You have no way of knowing what your audience wants to hear. I’ve written about religion, creativity, getting healthy, women’s issues. I’ve written poetry and compiled lists of books. I’ve gotten new followers after each different thing and thought, if this is what you think this blog is about you are going to be very surprised.

Sometimes I think new people follow me because they have one of those blogs where they get money for each person who clicks on their page, and they want to lure me into doing that. I don’t have any respect for these people and their blogs. They aren’t using their blogs to inform or educate or inspire. They aren’t using their powers for good. I think they are wasting time and talent, and I think that is a shame.

I carry around a notebook all the time. I’m forever getting ideas for topics. If I am at a loss for what to write I just turn to a page and my outline is there. Sometimes I free-write and the ideas I’ve already jotted down are folded into the mix.

Sometimes I’ll wake up in the middle of the night with ideas that seem so radical and revolutionary that I have to scribble them down before I lose them. Sometimes I’ll be interrupted as I’m writing and I’m concerned that I’ll forget what I was saying.

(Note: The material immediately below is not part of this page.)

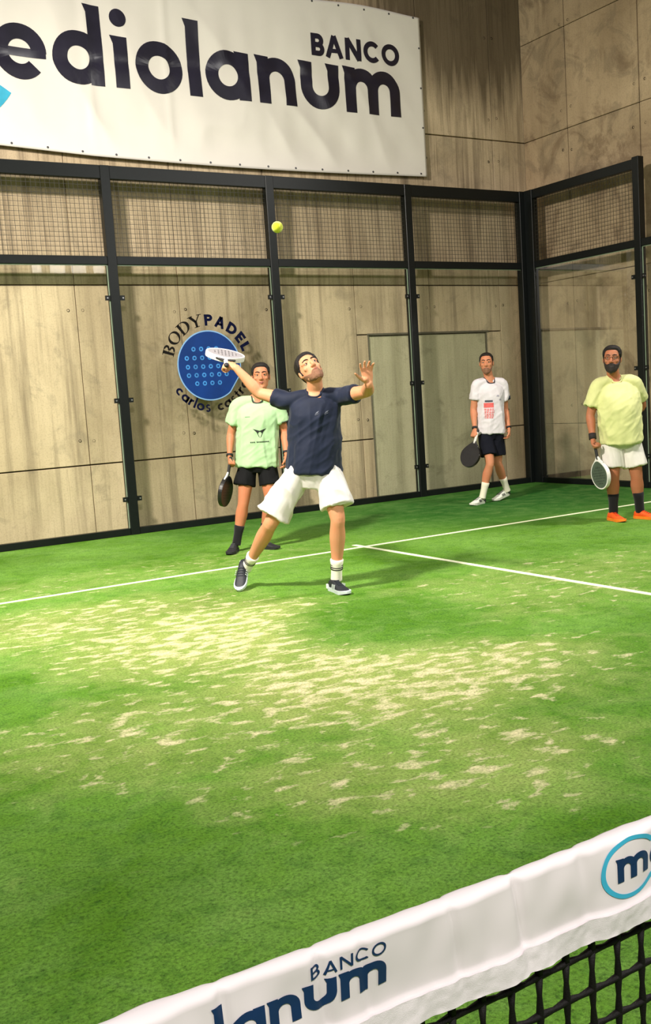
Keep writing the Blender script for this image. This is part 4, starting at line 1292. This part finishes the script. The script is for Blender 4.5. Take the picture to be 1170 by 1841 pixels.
# ---- man walking in white shirt
S_C = skin_mat('skin_c', srgb(198, 134, 98))
white_sh = cloth('white_shirt_fabric', srgb(212, 206, 210))
C = person('man in white shirt with red print and black shorts walking along the back glass', (2.98, 8.60, 0),
    dict(head=(2.998, 8.587, 1.655), neck=(3.030, 8.592, 1.488), Lsh=(3.188, 8.540, 1.402), Lel=(3.242, 8.570, 1.100), Lwr=(3.205, 8.480, .870),
         Rsh=(2.890, 8.650, 1.412), Rel=(2.842, 8.680, 1.120), Rwr=(2.785, 8.600, .892),
         Lhip=(3.075, 8.560, .900), Rhip=(2.960, 8.640, .900), Lkn=(3.105, 8.590, .470), Rkn=(2.905, 8.50, .480), Lank=(3.285, 8.660, .135), Rank=(2.850, 8.590, .100),
         Lheel=(3.345, 8.70, .050), Ltoe=tuple(V((3.335, 8.68, 0)) + dirn(-52) * .28), Rheel=(2.895, 8.64, .0), Rtoe=tuple(V((2.895, 8.64, .0)) + dirn(-40) * .28)),
    dict(skin=S_C, hf=-FW * .95 - RT * .22 + UP * .03, hu=UP, hair_t=.008, top=.5, hair=M_hair2, k=.94, lk=.96,
         beard=(.0020, M_stub, [(0, -.046), (20, -.052), (40, -.066), (60, -.050), (80, -.024), (100, -.01)]),
         handL=dict(D=-UP - FW * .1, P=-RT, T=-FW, curl=(35, 40, 30)),
         handR=dict(D=-UP * .8 - RT * .3 - FW * .3, P=RT, T=-FW * .5 - UP * .6, curl=(70, 80, 45), spread=0, tcurl=45, tout=25),
         shorts=dict(w=.010, r=.092, hemL=.78, hemR=.78, mat=cloth('black_blue_shorts_fabric', srgb(13, 15, 26), sheen=0.0), amp=.005, out=.000),
         shirt=dict(hem=-.15, w=.176, d=.146, mat=white_sh, slL=.62, slR=.60, sr=.068, amp=.007, seed=6, collar=simple('dark_collar_c', srgb(48, 40, 48), .8), cuff=(simple('navy_cuff', srgb(28, 34, 54), .8), .022), cuffs='L'),
         socks=dict(len=.155, mat=cloth('white_sock_c', srgb(226, 222, 200))), shoes=(simple('white_trainer', srgb(226, 228, 216), .6, .05, 60, .1), simple('white_sole', srgb(214, 216, 200), .7), simple('black_lace', srgb(46, 40, 48), .7)),
         shoe_accent=simple('black_mark_c', srgb(36, 34, 40), .6),
         bands=(('R', .014, M_band_b), ('L', .011, M_band_b))))
# ---- heavy-set man in the yellow shirt
S_D = skin_mat('skin_d', srgb(172, 112, 80))
yel_sh = cloth('yellow_shirt_fabric', srgb(206, 208, 144))
D = person('bearded man with glasses in pale yellow shirt, white shorts and orange shoes', (2.66, 6.22, 0),
    dict(head=(2.530, 6.200, 1.562), neck=(2.583, 6.240, 1.402), Lsh=(2.750, 6.140, 1.330), Lel=(2.925, 6.200, 1.095), Lwr=(2.850, 6.340, .965),
         Rsh=(2.455, 6.320, 1.322), Rel=(2.395, 6.375, 1.040), Rwr=(2.350, 6.310, .805),
         Lhip=(2.690, 6.180, .842), Rhip=(2.557, 6.262, .845), Lkn=(2.715, 6.110, .440), Rkn=(2.525, 6.230, .440), Lank=(2.770, 6.130, .095), Rank=(2.555, 6.270, .095),
         Lheel=(2.76, 6.19, 0), Ltoe=tuple(V((2.76, 6.19, 0)) + dirn(38) * .285), Rheel=(2.555, 6.33, 0), Rtoe=tuple(V((2.555, 6.33, 0)) + dirn(14) * .285)),
    dict(skin=S_D, hf=-FW * .90 - RT * .34 + UP * .06, hu=UP + RT * .04, hair_t=.012, top=.6, fat=1.0, k=1.04, ak=1.12, lk=1.10, hs=1.02,
         beard=(.0060, M_beard, [(0, -.040), (20, -.044), (40, -.050), (60, -.038), (80, -.010), (100, .005)]),
         handL=dict(D=FW * .3 - RT * .5 - UP * .5, P=-RT, T=-FW, curl=(35, 40, 30)),
         handR=dict(D=-UP * .8 - FW * .4 + RT * .2, P=RT, T=-FW * .4 - UP * .6, curl=(70, 80, 45), spread=0, tcurl=45, tout=25),
         shorts=dict(w=.028, r=.108, hemL=.80, hemR=.80, mat=cloth('offwhite_shorts_fabric', srgb(218, 212, 204)), amp=.007, out=.003, fat=1),
         shirt=dict(hem=-.16, w=.198, d=.185, mat=yel_sh, slL=.68, slR=.70, sr=.080, amp=.008, seed=9, axis=(.5, 0, .8)),
         socks=dict(len=.165, mat=cloth('black_sock_d', srgb(20, 19, 22))), shoes=(simple('orange_shoe', srgb(226, 84, 14), .55, .15, 60, .15), simple('orange_sole', srgb(238, 128, 30), .6), simple('red_lace', srgb(190, 44, 16), .7)),
         bands=(('R', .030, simple('dark_sweatband', srgb(34, 26, 26), .8)), ('L', .010, M_band_b))))
# glasses
hp = D['hp']; bm = bmesh.new()
for s in (-1, 1):
    n = 20
    loft(bm, [(hp(s * .033 + .021 * math.cos(2 * PI * i / n), .101 - .010 * abs(s * .033 + .021 * math.cos(2 * PI * i / n)) / .05, .010 + .016 * math.sin(2 * PI * i / n)), .0016, .0016) for i in range(n + 1)], D['hf'], 6, 1)
    loft(bm, [(hp(s * .054, .088, .014), .0016, .002), (hp(s * .080, .010, .016), .0016, .002)], D['hu'], 6, 1)
loft(bm, [(hp(-.012, .102, .014), .0015, .0015), (hp(.012, .102, .014), .0015, .0015)], D['hu'], 6, 1)
bm_obj('glasses', bm, M_dark, D['root'], True, label='thin dark-rimmed glasses')

# ---- prints on the shirts
def frame(Q, t, x, out=.0): return Q['tp'](t) + Q['side'] * x
def scr(Q):      # u runs to the photograph's right across the chest
    u = Q['side'] if Q['side'].dot(RT) > 0 else -Q['side']
    v = (UP - Q['front'] * UP.dot(Q['front'])).normalized()
    return u, v, Q['front']
u, v, n = scr(B)
ink = simple('black_print', srgb(16, 20, 18), .6)
emb = [[(-.062, .040), (-.020, .026), (-.030, .008)], [(.062, .040), (.030, .008), (.020, .026)], [(-.030, .008), (-.020, .026), (-.008, .010), (-.022, -.012)], [(.030, .008), (.022, -.012), (.008, .010), (.020, .026)],
       [(-.030, .008), (-.012, -.034), (0, -.046), (-.006, -.034), (-.018, -.006)], [(.030, .008), (.018, -.006), (.006, -.034), (0, -.046), (.012, -.034)], [(-.020, .026), (0, .020), (.020, .026), (.008, .010), (-.008, .010)]]
cB = B['tp'](.47) + u * .030
decal(B['root'], 'chest_emblem', B['shirt'], B['bvh'], cB, u, v, n, emb, ink, .012, label='black horned angular emblem')
lt = []
x = -.088
for q in range(14):
    w = random.uniform(.006, .010)
    if q not in (4,): lt += rc(x, -.005, x + w, .006)
    x += w + .004
decal(B['root'], 'small_print', B['shirt'], B['bvh'], B['tp'](.30) + u * .030, u, v, n, lt, ink, .012)
decal(B['root'], 'small_print', B['shirt'], B['bvh'], B['tp'](.78) - u * .085, u, v, n, rc(-.025, -.002, .022, .002), simple('green_print', srgb(80, 120, 84), .7), .012)
u, v, n = scr(C)
redp = simple('red_print', srgb(214, 92, 88), .7); cen = C['tp'](.52) - u * .058
decal(C['root'], 'dark_print', C['shirt'], C['bvh'], cen + v * .045, u, v, n, rc(-.042, -.010, .045, .012), simple('slate_print', srgb(70, 74, 84), .7), .012)
red = rc(-.055, -.03, .055, .026)
for q in range(6):
    y = -.042 - q * .020
    x = -.052
    while x < .045:
        w = random.uniform(.010, .026); red += rc(x, y - .012, min(x + w, .054), y); x += w + .006
decal(C['root'], 'red_print', C['shirt'], C['bvh'], cen, u, v, n, red, redp, .012)
for dx, dz in ((.085, .105), (.115, .060)):
    decal(C['root'], 'small_print', C['shirt'], C['bvh'], C['tp'](.52) + u * (dx - .03) + v * dz, u, v, n, rc(-.018, -.008, .018, -.001) + rc(-.010, .003, .015, .010), simple('grey_print', srgb(150, 148, 164), .7), .012)
u, v, n = scr(A)
for dx in (.030, .095):
    decal(A['root'], 'small_print', A['shirt'], A['bvh'], A['tp'](.80) + u * dx, u, v, n, [[(-.014, -.010), (.010, .002), (.016, .014), (-.002, .006)], [(-.012, -.016), (.012, -.006), (.014, -.002), (-.012, -.012)]], simple('grey_logo', srgb(96, 100, 116), .6), .01)

# ---- rackets
M_grip = simple('white_grip', srgb(216, 212, 206), .8, .08, 120, .4)
M_gripd = simple('dark_grip', srgb(40, 38, 40), .8, .08, 120, .4)
M_rsil = simple('silver_face', srgb(150, 146, 150), .4, .1, 30, metal=.1)
M_rblk = simple('black_face', srgb(22, 20, 20), .4, .3, 20)
M_rgrn = simple('grey_green_face', srgb(74, 84, 74), .42, .25, 16)
M_rrim = simple('white_rim', srgb(224, 220, 216), .4)
racket('grey racket with a white rim raised edge-on behind the server\'s right hand', (-1.730, 5.852, 1.670), FW * .96 + UP * .27 - RT * .10, UP * .97 + RT * .22,
       (M_rsil, M_rrim, M_grip, M_dark), .145)
racket('dark racket hanging edge-on from the hand of the man in mint green', (-.885, 7.690, .800), (-.062, .03, -.30), RT * .93 - FW * .30, (M_rblk, M_rblk, M_gripd, M_rrim))
racket('black round racket held low by the walking man in white', (2.765, 8.560, .800), (-.130, .02, -.32), -FW * .72 - RT * .69, (M_rblk, M_rblk, M_grip, M_rblk))
racket('grey racket with silver rim hanging from the hand of the man in yellow', (2.352, 6.275, .690), (.030, -.05, -.36), -FW * .36 - RT * .93, (M_rgrn, M_rrim, M_gripd, M_rrim))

I started this blog to explain my jewelry. Sometimes I don’t think in words. Sometimes I try to express myself in beads. I can get harmony and rhythm and pattern with beads as well as words. But with beads I have to explain myself. People don’t know the background of the beads. They don’t know the history. So when I’m sharing the story of a necklace that is significant, it is important to give the background story.

I couldn’t figure out how to attach pictures at first. What is the point of talking about beads and jewelry if I can’t show pictures of beads or jewelry? So I just started writing. I planned on at least one post a week, with a goal of three times a week. When Lent came, I made posting a minimum of three times a week part of my discipline. In order to do that I had to make time. I realized I was spending about an hour every morning on Facebook. I was mindlessly using it the same way I used to mindlessly watch TV. So I now write before I open up Facebook, and I find it all works out.

Mindful use of time is really important to me. I don’t know if I would have found this so important if my parents hadn’t died so young, but they did, and I do, so there you are.

I now spend at least an hour writing every morning. I write at lunch. I write when my husband is driving us places. My Kindle is my favorite tool for this. It is terrible for editing but it is fabulous for raw writing. I can then email it to myself and edit appropriately at home.

I now post on average once a day, often more. I have a huge backlog of half-written ideas and even more jottings in my notebooks of other ideas. I feel that it would be nice to have the time to write up all that I have. I also realize that having actual life experiences gives more flavor to what I write. I also realize that if left to my own devices I rarely complete projects. I need deadlines and limits. I need to be yelled at for an hour at the Y to get in my exercise for the day.

Sometimes I’m afraid I’ll run out of ideas. Sometimes I’m concerned that I share the best things first, so if I were to be in an accident I wouldn’t have kept the best for myself.

Sometimes I think nobody is actually reading this and it isn’t going to make a difference at all.

I know that writing is helping me think more clearly.
I know that writing is an important part of my plan to make myself better.

I started posting as notes on Facebook. Then I realized that I wanted to share some of what I’d said with people who weren’t my friends there. I had to create a blog or remember to cut and paste and email each person each piece. Honestly I’m too lazy for that.

There has been a weird side effect of starting a blog. I’m actually surprised that strangers are interested in my words. I’m stunned to see the statistics here, of where everybody is reading from. Romania. Ghana. Zimbabwe. Qatar. The Philippines. Australia. My words are travelling the world.

This is weird and beautiful and amazing.

I hope you get something useful out of my words. I hope you are inspired and encouraged and comforted. I hope you share your talents, whatever they are, with the world. I hope you find you are not alone. I hope you start that project and keep on going until the end.